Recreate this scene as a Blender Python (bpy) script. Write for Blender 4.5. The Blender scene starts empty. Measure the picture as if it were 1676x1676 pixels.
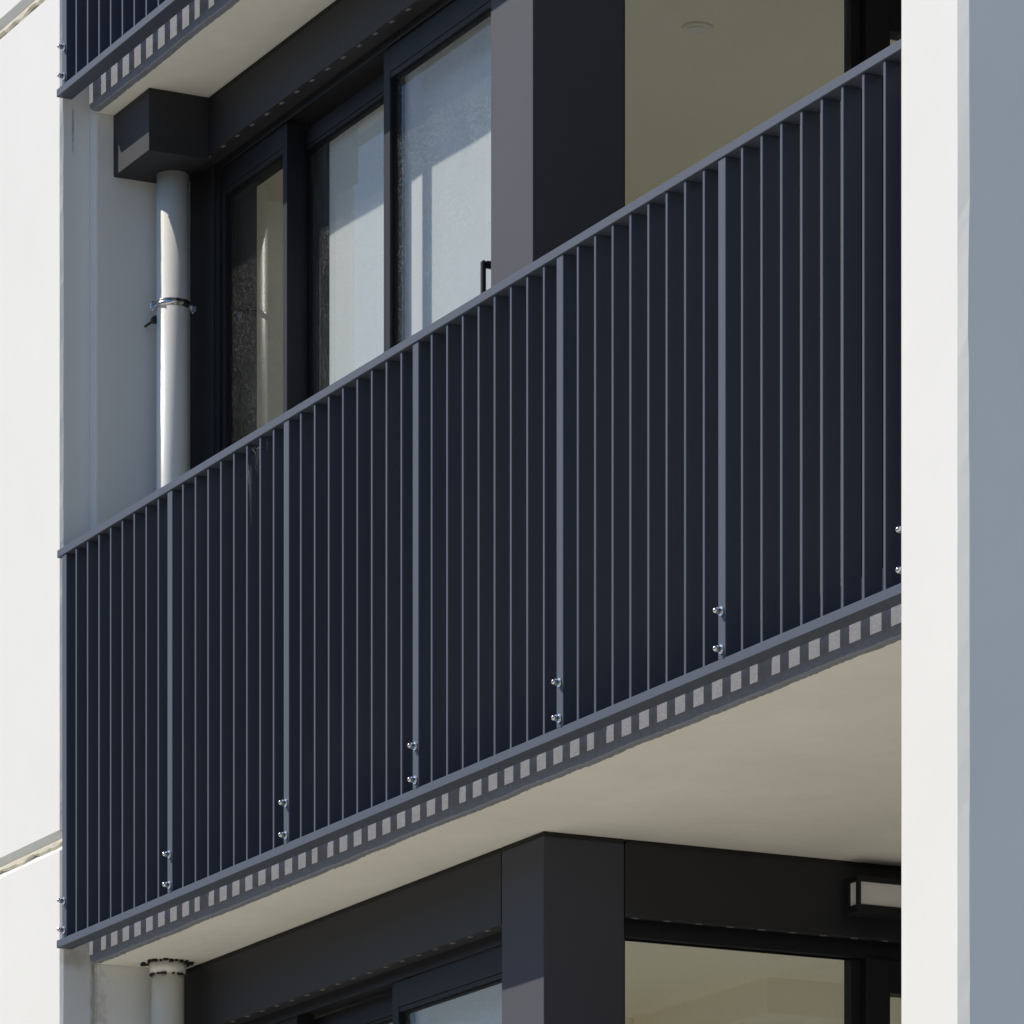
import bpy, bmesh, math, random
from mathutils import Vector, Matrix
R = math.radians
C = bpy.context.scene.collection
S = bpy.context.scene

# ------------------------------------------------------------------ camera
cam = bpy.data.cameras.new('camera'); camo = bpy.data.objects.new('camera', cam); C.objects.link(camo)
camo.location = (0, 0, 1.6)
camo.rotation_euler = (R(90), 0, math.atan2(0.89421544, 0.44763684))
cam.sensor_width = 36.0; cam.lens = 36.0*8450/1676
cam.shift_x = 0.0; cam.shift_y = (3016-838)/1676
cam.clip_start = 0.1; cam.clip_end = 2000
S.camera = camo

# ------------------------------------------------------------------ light
SUN_EL = R(42.0); SUN_AZ = R(35.0)               # azimuth measured from the facade normal towards -X
to_sun = Vector((-math.sin(SUN_AZ)*math.cos(SUN_EL), -math.cos(SUN_AZ)*math.cos(SUN_EL), math.sin(SUN_EL)))
w = bpy.data.worlds.new('World'); S.world = w; w.use_nodes = True
nt = w.node_tree; nt.nodes.clear()
sky = nt.nodes.new('ShaderNodeTexSky'); sky.sky_type = 'NISHITA'; sky.sun_disc = False
sky.ozone_density = 6.0; sky.dust_density = .4; sky.sun_elevation = SUN_EL; sky.sun_rotation = math.atan2(to_sun.x, to_sun.y)
bg = nt.nodes.new('ShaderNodeBackground'); bg.inputs[1].default_value = 0.098
wo = nt.nodes.new('ShaderNodeOutputWorld')
nt.links.new(sky.outputs[0], bg.inputs[0]); nt.links.new(bg.outputs[0], wo.inputs[0])
sl = bpy.data.lights.new('sun', 'SUN'); sl.energy = 3.35; sl.angle = R(0.5); sl.color = (1.0, 0.93, 0.83)
so = bpy.data.objects.new('sun', sl); C.objects.link(so)
so.rotation_euler = to_sun.to_track_quat('Z', 'Y').to_euler(); so.location = (-20, -20, 30)
vs = S.view_settings; vs.view_transform = 'Standard'; vs.look = 'None'; vs.gamma = 1; vs.exposure = 0.25
vs.use_curve_mapping = False
S.render.engine = 'CYCLES'
S.cycles.max_bounces = 12; S.cycles.diffuse_bounces = 6; S.cycles.transparent_max_bounces = 16

# ------------------------------------------------------------------ materials
def mat(name, col, rough=0.6, spec=0.5, metal=0.0, mottle=0.0, mscale=6.0, bump=0.0, bscale=120.0, ior=1.5, stain=None, pits=0.0, sheen=0.0, srough=.6, stint=(1,1,1), trans=0.0, sptint=(1,1,1), coat=0.0):
    m = bpy.data.materials.new(name); m.use_nodes = True
    n = m.node_tree; b = n.nodes['Principled BSDF']
    b.inputs['Roughness'].default_value = rough; b.inputs['Metallic'].default_value = metal
    b.inputs['Specular IOR Level'].default_value = spec; b.inputs['IOR'].default_value = ior
    b.inputs['Coat Weight'].default_value = coat; b.inputs['Coat Roughness'].default_value = .15
    b.inputs['Specular Tint'].default_value = (*sptint, 1)
    b.inputs['Sheen Weight'].default_value = sheen; b.inputs['Sheen Roughness'].default_value = srough; b.inputs['Sheen Tint'].default_value = (*stint, 1)
    geo = n.nodes.new('ShaderNodeNewGeometry')
    rgb = n.nodes.new('ShaderNodeRGB'); rgb.outputs[0].default_value = (*col, 1)
    out = rgb.outputs[0]
    if mottle:
        t = n.nodes.new('ShaderNodeTexNoise'); t.inputs['Scale'].default_value = mscale; t.inputs['Detail'].default_value = 6; t.inputs['Roughness'].default_value = .65
        n.links.new(geo.outputs['Position'], t.inputs['Vector'])
        mr = n.nodes.new('ShaderNodeMapRange'); mr.inputs[1].default_value = .3; mr.inputs[2].default_value = .7
        mr.inputs[3].default_value = 1-mottle; mr.inputs[4].default_value = 1+mottle
        n.links.new(t.outputs[0], mr.inputs[0])
        mx = n.nodes.new('ShaderNodeVectorMath'); mx.operation = 'SCALE'
        n.links.new(out, mx.inputs[0]); n.links.new(mr.outputs[0], mx.inputs['Scale'])
        out = mx.outputs[0]
    for st in (stain or []):
        # st = (centre, half-size, colour, strength): a stain with its own place on the wall
        sub = n.nodes.new('ShaderNodeVectorMath'); sub.operation = 'SUBTRACT'; sub.inputs[1].default_value = st[0]
        n.links.new(geo.outputs['Position'], sub.inputs[0])
        dv = n.nodes.new('ShaderNodeVectorMath'); dv.operation = 'DIVIDE'; dv.inputs[1].default_value = st[1]
        n.links.new(sub.outputs[0], dv.inputs[0])
        ln = n.nodes.new('ShaderNodeVectorMath'); ln.operation = 'LENGTH'; n.links.new(dv.outputs[0], ln.inputs[0])
        t = n.nodes.new('ShaderNodeTexNoise'); t.inputs['Scale'].default_value = 40; t.inputs['Detail'].default_value = 5
        n.links.new(geo.outputs['Position'], t.inputs['Vector'])
        ad = n.nodes.new('ShaderNodeMath'); ad.operation = 'MULTIPLY_ADD'; ad.inputs[1].default_value = 1.2; n.links.new(t.outputs[0], ad.inputs[0]); n.links.new(ln.outputs['Value'], ad.inputs[2])
        mr = n.nodes.new('ShaderNodeMapRange'); mr.inputs[1].default_value = 1.0; mr.inputs[2].default_value = 1.7; mr.inputs[3].default_value = st[3]; mr.inputs[4].default_value = 0
        n.links.new(ad.outputs[0], mr.inputs[0])
        mi = n.nodes.new('ShaderNodeMix'); mi.data_type = 'RGBA'; mi.inputs['B'].default_value = (*st[2], 1)
        n.links.new(mr.outputs[0], mi.inputs['Factor']); n.links.new(out, mi.inputs['A']); out = mi.outputs['Result']
    n.links.new(out, b.inputs['Base Color'])
    if trans:       # thin cloth: part of the light passes through
        tl = n.nodes.new('ShaderNodeBsdfTranslucent'); n.links.new(out, tl.inputs[0])
        ms = n.nodes.new('ShaderNodeMixShader'); ms.inputs[0].default_value = trans
        n.links.new(b.outputs[0], ms.inputs[1]); n.links.new(tl.outputs[0], ms.inputs[2])
        n.links.new(ms.outputs[0], n.nodes['Material Output'].inputs[0])
    if bump:
        t = n.nodes.new('ShaderNodeTexNoise'); t.inputs['Scale'].default_value = bscale; t.inputs['Detail'].default_value = 4
        n.links.new(geo.outputs['Position'], t.inputs['Vector'])
        h = t.outputs[0]
        if pits:
            vz = n.nodes.new('ShaderNodeTexVoronoi'); vz.inputs['Scale'].default_value = 9; n.links.new(geo.outputs['Position'], vz.inputs['Vector'])
            pr = n.nodes.new('ShaderNodeMapRange'); pr.inputs[1].default_value = 0.0; pr.inputs[2].default_value = .045; pr.inputs[3].default_value = -pits; pr.inputs[4].default_value = 0
            n.links.new(vz.outputs['Distance'], pr.inputs[0])
            a2 = n.nodes.new('ShaderNodeMath'); a2.operation = 'ADD'; n.links.new(h, a2.inputs[0]); n.links.new(pr.outputs[0], a2.inputs[1]); h = a2.outputs[0]
        bp = n.nodes.new('ShaderNodeBump'); bp.inputs['Strength'].default_value = bump; bp.inputs['Distance'].default_value = .01
        n.links.new(h, bp.inputs['Height']); n.links.new(bp.outputs[0], b.inputs['Normal'])
    return m

def glass_mat(name, dirt=0.25):
    m = bpy.data.materials.new(name); m.use_nodes = True
    n = m.node_tree; n.nodes.clear()
    o = n.nodes.new('ShaderNodeOutputMaterial')
    tr = n.nodes.new('ShaderNodeBsdfTransparent'); tr.inputs[0].default_value = (.958, .966, .952, 1)
    gl = n.nodes.new('ShaderNodeBsdfGlossy'); gl.inputs['Roughness'].default_value = .02
    fr = n.nodes.new('ShaderNodeFresnel'); fr.inputs[0].default_value = 1.42
    m1 = n.nodes.new('ShaderNodeMixShader')
    gb = n.nodes.new('ShaderNodeNewGeometry'); iv = n.nodes.new('ShaderNodeMath'); iv.operation = 'SUBTRACT'; iv.inputs[0].default_value = 1
    n.links.new(gb.outputs['Backfacing'], iv.inputs[1]); fm = n.nodes.new('ShaderNodeMath'); fm.operation = 'MULTIPLY'
    n.links.new(fr.outputs[0], fm.inputs[0]); n.links.new(iv.outputs[0], fm.inputs[1])      # both surfaces of the pane counted on its outer face
    n.links.new(fm.outputs[0], m1.inputs[0]); n.links.new(tr.outputs[0], m1.inputs[1]); n.links.new(gl.outputs[0], m1.inputs[2])
    geo = n.nodes.new('ShaderNodeNewGeometry')
    vo = n.nodes.new('ShaderNodeTexVoronoi'); vo.inputs['Scale'].default_value = 165
    t2 = n.nodes.new('ShaderNodeTexNoise'); t2.inputs['Scale'].default_value = 5; t2.inputs['Detail'].default_value = 4
    for t in (vo, t2): n.links.new(geo.outputs['Position'], t.inputs['Vector'])
    sx = n.nodes.new('ShaderNodeSeparateColor'); n.links.new(vo.outputs['Color'], sx.inputs[0])
    rr = n.nodes.new('ShaderNodeMath'); rr.operation = 'MULTIPLY'; rr.inputs[1].default_value = .55; n.links.new(sx.outputs[0], rr.inputs[0])
    df0 = n.nodes.new('ShaderNodeMath'); df0.operation = 'SUBTRACT'; n.links.new(rr.outputs[0], df0.inputs[0]); n.links.new(vo.outputs['Distance'], df0.inputs[1])
    r1 = n.nodes.new('ShaderNodeMapRange'); r1.inputs[1].default_value = -.02; r1.inputs[2].default_value = .12; r1.inputs[3].default_value = .10; r1.inputs[4].default_value = 1
    n.links.new(df0.outputs[0], r1.inputs[0])
    r2 = n.nodes.new('ShaderNodeMapRange'); r2.inputs[1].default_value = .35; r2.inputs[2].default_value = .7; r2.inputs[3].default_value = .45*dirt; r2.inputs[4].default_value = dirt
    n.links.new(t2.outputs[0], r2.inputs[0])
    mu = n.nodes.new('ShaderNodeMath'); mu.operation = 'MULTIPLY'; n.links.new(r1.outputs[0], mu.inputs[0]); n.links.new(r2.outputs[0], mu.inputs[1])
    df = n.nodes.new('ShaderNodeBsdfDiffuse'); df.inputs[0].default_value = (.75, .75, .72, 1)
    m2 = n.nodes.new('ShaderNodeMixShader'); n.links.new(mu.outputs[0], m2.inputs[0]); n.links.new(m1.outputs[0], m2.inputs[1]); n.links.new(df.outputs[0], m2.inputs[2])
    n.links.new(m2.outputs[0], o.inputs[0])
    return m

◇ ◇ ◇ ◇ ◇

• _Goal of the exercise_: Write out an exact copy of the listing, first line through the line containing "S = bpy.context.scene", with the pictures left out.

• _Exercise response_:
Recreate this scene as a Blender Python (bpy) script. Write for Blender 4.5. The Blender scene starts empty. Measure the picture as if it were 1676x1676 pixels.
import bpy, bmesh, math, random
from mathutils import Vector, Matrix
R = math.radians
C = bpy.context.scene.collection
S = bpy.context.scene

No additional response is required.